JOB
Each entry needs to be restated exactly as written.

INFORMATION GIVEN
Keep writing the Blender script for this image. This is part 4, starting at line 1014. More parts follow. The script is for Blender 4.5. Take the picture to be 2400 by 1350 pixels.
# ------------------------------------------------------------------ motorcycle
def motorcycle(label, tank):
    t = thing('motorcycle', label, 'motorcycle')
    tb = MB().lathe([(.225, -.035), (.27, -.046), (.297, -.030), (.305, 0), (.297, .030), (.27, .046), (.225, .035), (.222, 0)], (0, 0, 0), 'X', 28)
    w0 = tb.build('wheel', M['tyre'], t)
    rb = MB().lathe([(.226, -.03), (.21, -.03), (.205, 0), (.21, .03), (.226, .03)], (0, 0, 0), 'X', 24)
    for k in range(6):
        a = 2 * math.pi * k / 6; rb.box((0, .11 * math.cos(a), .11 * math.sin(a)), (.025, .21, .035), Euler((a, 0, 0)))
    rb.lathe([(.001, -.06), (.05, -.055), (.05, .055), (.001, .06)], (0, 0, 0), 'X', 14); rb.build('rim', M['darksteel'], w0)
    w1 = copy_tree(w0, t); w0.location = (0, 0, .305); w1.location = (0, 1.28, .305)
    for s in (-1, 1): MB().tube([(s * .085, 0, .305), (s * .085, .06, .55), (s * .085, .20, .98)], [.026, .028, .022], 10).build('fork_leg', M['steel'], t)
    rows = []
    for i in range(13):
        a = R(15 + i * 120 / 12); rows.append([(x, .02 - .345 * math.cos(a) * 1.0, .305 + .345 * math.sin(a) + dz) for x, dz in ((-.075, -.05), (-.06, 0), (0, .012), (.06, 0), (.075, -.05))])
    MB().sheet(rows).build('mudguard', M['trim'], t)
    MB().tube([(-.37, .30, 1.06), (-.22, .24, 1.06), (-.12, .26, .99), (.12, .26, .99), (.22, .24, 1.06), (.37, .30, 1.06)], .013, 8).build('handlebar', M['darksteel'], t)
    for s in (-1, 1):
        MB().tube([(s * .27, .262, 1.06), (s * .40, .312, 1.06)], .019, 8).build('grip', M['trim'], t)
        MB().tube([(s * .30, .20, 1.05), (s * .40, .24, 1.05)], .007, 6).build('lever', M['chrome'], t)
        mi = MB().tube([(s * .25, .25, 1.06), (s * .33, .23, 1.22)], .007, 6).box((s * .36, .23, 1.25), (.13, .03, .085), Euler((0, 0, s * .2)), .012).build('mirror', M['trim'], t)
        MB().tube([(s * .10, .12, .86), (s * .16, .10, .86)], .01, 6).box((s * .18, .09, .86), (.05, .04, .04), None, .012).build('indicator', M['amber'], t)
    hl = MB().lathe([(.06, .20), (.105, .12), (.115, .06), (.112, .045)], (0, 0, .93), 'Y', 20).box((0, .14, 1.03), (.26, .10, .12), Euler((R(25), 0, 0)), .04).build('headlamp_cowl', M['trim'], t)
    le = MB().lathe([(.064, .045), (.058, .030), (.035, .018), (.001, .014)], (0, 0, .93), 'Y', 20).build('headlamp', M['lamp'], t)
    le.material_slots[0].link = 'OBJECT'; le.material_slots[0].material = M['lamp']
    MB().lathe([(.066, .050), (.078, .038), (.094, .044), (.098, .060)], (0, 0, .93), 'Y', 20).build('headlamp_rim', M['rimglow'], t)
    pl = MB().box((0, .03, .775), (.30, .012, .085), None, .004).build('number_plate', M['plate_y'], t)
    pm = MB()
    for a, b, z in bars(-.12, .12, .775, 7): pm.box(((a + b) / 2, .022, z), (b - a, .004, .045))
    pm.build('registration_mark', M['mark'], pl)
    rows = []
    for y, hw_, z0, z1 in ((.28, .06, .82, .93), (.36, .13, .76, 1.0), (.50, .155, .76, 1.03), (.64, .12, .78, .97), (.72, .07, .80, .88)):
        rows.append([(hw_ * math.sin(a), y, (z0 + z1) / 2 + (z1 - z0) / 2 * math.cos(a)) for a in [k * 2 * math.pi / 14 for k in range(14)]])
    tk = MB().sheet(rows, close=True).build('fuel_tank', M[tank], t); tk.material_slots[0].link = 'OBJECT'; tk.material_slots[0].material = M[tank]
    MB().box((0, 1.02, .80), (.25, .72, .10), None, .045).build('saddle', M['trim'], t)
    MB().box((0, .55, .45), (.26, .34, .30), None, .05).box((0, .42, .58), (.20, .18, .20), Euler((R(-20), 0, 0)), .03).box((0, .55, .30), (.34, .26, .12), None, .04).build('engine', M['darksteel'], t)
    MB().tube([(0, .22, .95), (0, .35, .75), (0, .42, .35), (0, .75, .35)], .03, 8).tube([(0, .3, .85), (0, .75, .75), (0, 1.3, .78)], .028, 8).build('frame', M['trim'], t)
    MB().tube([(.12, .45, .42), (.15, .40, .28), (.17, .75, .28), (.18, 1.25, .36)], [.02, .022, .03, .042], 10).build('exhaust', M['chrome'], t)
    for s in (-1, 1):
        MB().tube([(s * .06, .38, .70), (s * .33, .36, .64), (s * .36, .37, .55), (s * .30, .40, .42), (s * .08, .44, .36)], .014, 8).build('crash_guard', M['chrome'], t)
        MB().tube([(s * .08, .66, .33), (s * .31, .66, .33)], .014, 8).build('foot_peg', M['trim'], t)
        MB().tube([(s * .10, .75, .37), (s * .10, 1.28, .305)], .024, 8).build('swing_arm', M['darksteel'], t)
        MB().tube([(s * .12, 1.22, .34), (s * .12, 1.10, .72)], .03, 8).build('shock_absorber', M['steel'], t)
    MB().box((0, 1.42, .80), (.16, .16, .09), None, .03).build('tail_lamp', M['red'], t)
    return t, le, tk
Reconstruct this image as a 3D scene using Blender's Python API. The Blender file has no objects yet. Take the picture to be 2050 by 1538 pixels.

REPLY TO THE EXERCISE
Keep writing the Blender script for this image. This is part 4, starting at line 1014. More parts follow. The script is for Blender 4.5. Take the picture to be 2400 by 1350 pixels.
# ------------------------------------------------------------------ motorcycle
def motorcycle(label, tank):
    t = thing('motorcycle', label, 'motorcycle')
    tb = MB().lathe([(.225, -.035), (.27, -.046), (.297, -.030), (.305, 0), (.297, .030), (.27, .046), (.225, .035), (.222, 0)], (0, 0, 0), 'X', 28)
    w0 = tb.build('wheel', M['tyre'], t)
    rb = MB().lathe([(.226, -.03), (.21, -.03), (.205, 0), (.21, .03), (.226, .03)], (0, 0, 0), 'X', 24)
    for k in range(6):
        a = 2 * math.pi * k / 6; rb.box((0, .11 * math.cos(a), .11 * math.sin(a)), (.025, .21, .035), Euler((a, 0, 0)))
    rb.lathe([(.001, -.06), (.05, -.055), (.05, .055), (.001, .06)], (0, 0, 0), 'X', 14); rb.build('rim', M['darksteel'], w0)
    w1 = copy_tree(w0, t); w0.location = (0, 0, .305); w1.location = (0, 1.28, .305)
    for s in (-1, 1): MB().tube([(s * .085, 0, .305), (s * .085, .06, .55), (s * .085, .20, .98)], [.026, .028, .022], 10).build('fork_leg', M['steel'], t)
    rows = []
    for i in range(13):
        a = R(15 + i * 120 / 12); rows.append([(x, .02 - .345 * math.cos(a) * 1.0, .305 + .345 * math.sin(a) + dz) for x, dz in ((-.075, -.05), (-.06, 0), (0, .012), (.06, 0), (.075, -.05))])
    MB().sheet(rows).build('mudguard', M['trim'], t)
    MB().tube([(-.37, .30, 1.06), (-.22, .24, 1.06), (-.12, .26, .99), (.12, .26, .99), (.22, .24, 1.06), (.37, .30, 1.06)], .013, 8).build('handlebar', M['darksteel'], t)
    for s in (-1, 1):
        MB().tube([(s * .27, .262, 1.06), (s * .40, .312, 1.06)], .019, 8).build('grip', M['trim'], t)
        MB().tube([(s * .30, .20, 1.05), (s * .40, .24, 1.05)], .007, 6).build('lever', M['chrome'], t)
        mi = MB().tube([(s * .25, .25, 1.06), (s * .33, .23, 1.22)], .007, 6).box((s * .36, .23, 1.25), (.13, .03, .085), Euler((0, 0, s * .2)), .012).build('mirror', M['trim'], t)
        MB().tube([(s * .10, .12, .86), (s * .16, .10, .86)], .01, 6).box((s * .18, .09, .86), (.05, .04, .04), None, .012).build('indicator', M['amber'], t)
    hl = MB().lathe([(.06, .20), (.105, .12), (.115, .06), (.112, .045)], (0, 0, .93), 'Y', 20).box((0, .14, 1.03), (.26, .10, .12), Euler((R(25), 0, 0)), .04).build('headlamp_cowl', M['trim'], t)
    le = MB().lathe([(.064, .045), (.058, .030), (.035, .018), (.001, .014)], (0, 0, .93), 'Y', 20).build('headlamp', M['lamp'], t)
    le.material_slots[0].link = 'OBJECT'; le.material_slots[0].material = M['lamp']
    MB().lathe([(.066, .050), (.078, .038), (.094, .044), (.098, .060)], (0, 0, .93), 'Y', 20).build('headlamp_rim', M['rimglow'], t)
    pl = MB().box((0, .03, .775), (.30, .012, .085), None, .004).build('number_plate', M['plate_y'], t)
    pm = MB()
    for a, b, z in bars(-.12, .12, .775, 7): pm.box(((a + b) / 2, .022, z), (b - a, .004, .045))
    pm.build('registration_mark', M['mark'], pl)
    rows = []
    for y, hw_, z0, z1 in ((.28, .06, .82, .93), (.36, .13, .76, 1.0), (.50, .155, .76, 1.03), (.64, .12, .78, .97), (.72, .07, .80, .88)):
        rows.append([(hw_ * math.sin(a), y, (z0 + z1) / 2 + (z1 - z0) / 2 * math.cos(a)) for a in [k * 2 * math.pi / 14 for k in range(14)]])
    tk = MB().sheet(rows, close=True).build('fuel_tank', M[tank], t); tk.material_slots[0].link = 'OBJECT'; tk.material_slots[0].material = M[tank]
    MB().box((0, 1.02, .80), (.25, .72, .10), None, .045).build('saddle', M['trim'], t)
    MB().box((0, .55, .45), (.26, .34, .30), None, .05).box((0, .42, .58), (.20, .18, .20), Euler((R(-20), 0, 0)), .03).box((0, .55, .30), (.34, .26, .12), None, .04).build('engine', M['darksteel'], t)
    MB().tube([(0, .22, .95), (0, .35, .75), (0, .42, .35), (0, .75, .35)], .03, 8).tube([(0, .3, .85), (0, .75, .75), (0, 1.3, .78)], .028, 8).build('frame', M['trim'], t)
    MB().tube([(.12, .45, .42), (.15, .40, .28), (.17, .75, .28), (.18, 1.25, .36)], [.02, .022, .03, .042], 10).build('exhaust', M['chrome'], t)
    for s in (-1, 1):
        MB().tube([(s * .06, .38, .70), (s * .33, .36, .64), (s * .36, .37, .55), (s * .30, .40, .42), (s * .08, .44, .36)], .014, 8).build('crash_guard', M['chrome'], t)
        MB().tube([(s * .08, .66, .33), (s * .31, .66, .33)], .014, 8).build('foot_peg', M['trim'], t)
        MB().tube([(s * .10, .75, .37), (s * .10, 1.28, .305)], .024, 8).build('swing_arm', M['darksteel'], t)
        MB().tube([(s * .12, 1.22, .34), (s * .12, 1.10, .72)], .03, 8).build('shock_absorber', M['steel'], t)
    MB().box((0, 1.42, .80), (.16, .16, .09), None, .03).build('tail_lamp', M['red'], t)
    return t, le, tk
Reconstruct this image as a 3D scene using Blender's Python API. The Blender file has no objects yet. Take the picture to be 2050 by 1538 pixels.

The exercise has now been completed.